Some Jan. 6 defendants win early release ahead of key Supreme Court decision

The Supreme Court's decision is expected to impact more than 100 Capitol riot cases.
U.S. Capitol Jan. 6

Judges are ordering Jan. 6 defendants who fought against their sentences to be released early pending an appeal as the Supreme Court is set to hear arguments next week about the legitimacy of a key charge that many of them were indicted.

The attorneys of three Jan. 6, 2021, Capitol riot defendants are set to argue before the Supreme Court that the crime of obstructing or impeding an official proceeding is only limited to destroying evidence in governmental probes, The Washington Post reported Tuesday.

Many Jan. 6 defendants were charged under this obstruction law, which Congress passed following the Enron scandal to make it illegal to shred documents like the collapsed company's accounting firm was doing amid multiple federal investigations.

Most trial judges, 14 out of 15, upheld the prosecutor's use of the charge in connection to Jan. 6, but Trump-appointed Judge Carl Nichols disagreed.

The charge has been used in "many, many cases" as a catchall to prosecute obstruction, not just crimes connected to the Jan. 6 riot, and courts around the country have held it up, Georgetown Law professor Julie Rose O’Sullivan said.

"I’m not sure they’re going to read it narrowly," she also said. "They could, but I’m not sure that’s the best result."

If the Supreme Court rules against the three defendants challenging the charge, they and the others who were released early may be ordered to return to prison, but it is not guaranteed. The Supreme Court is expected to issue a ruling by the end of its term in early July at the latest.
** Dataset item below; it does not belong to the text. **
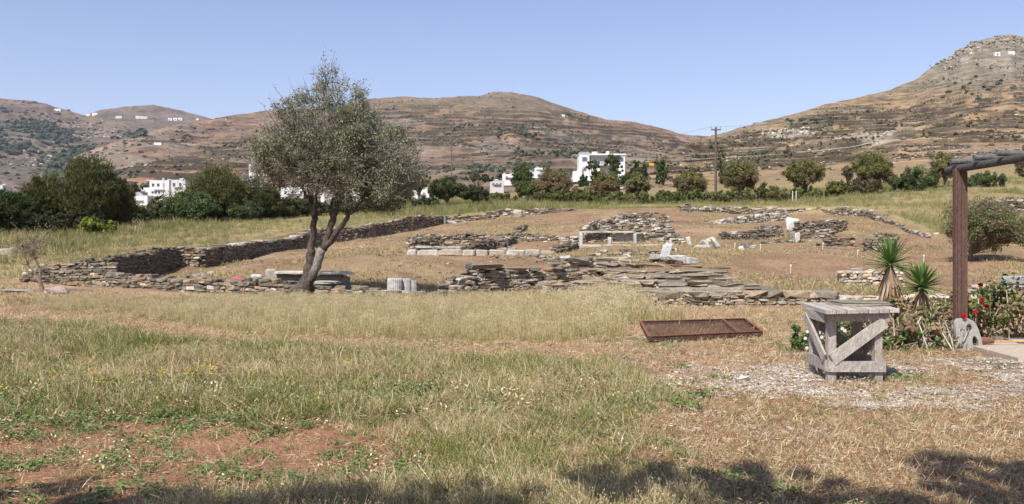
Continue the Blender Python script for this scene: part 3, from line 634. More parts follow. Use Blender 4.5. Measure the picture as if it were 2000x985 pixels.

The decision is not expected to impact most of the 1,350 Jan. 6 defendants, as they are charged with violent felonies or misdemeanors such as trespassing, but it may affect more than 100 obstruction cases. 

The charge may also impact special counsel Jack Smith's 2020 election case against former President Donald Trump, as two of the four charges he was indicted on are obstruction and conspiring to obstruct the election.

The releases are allowing some people convicted in connection to the Jan. 6, 2021, Capitol riot to serve a fraction of their sentence.

For example, Kevin Seefried, a Delaware man who carried a Confederate flag into the Capitol on Jan. 6, 2021, and was sentenced to three years in prison for his actions that day, was set to be released in 2025, but he is being released just more than a year into his sentence.

Meanwhile, Ohio man Alexander Sheppard will be released in May after serving six months of his 19-month prison sentence.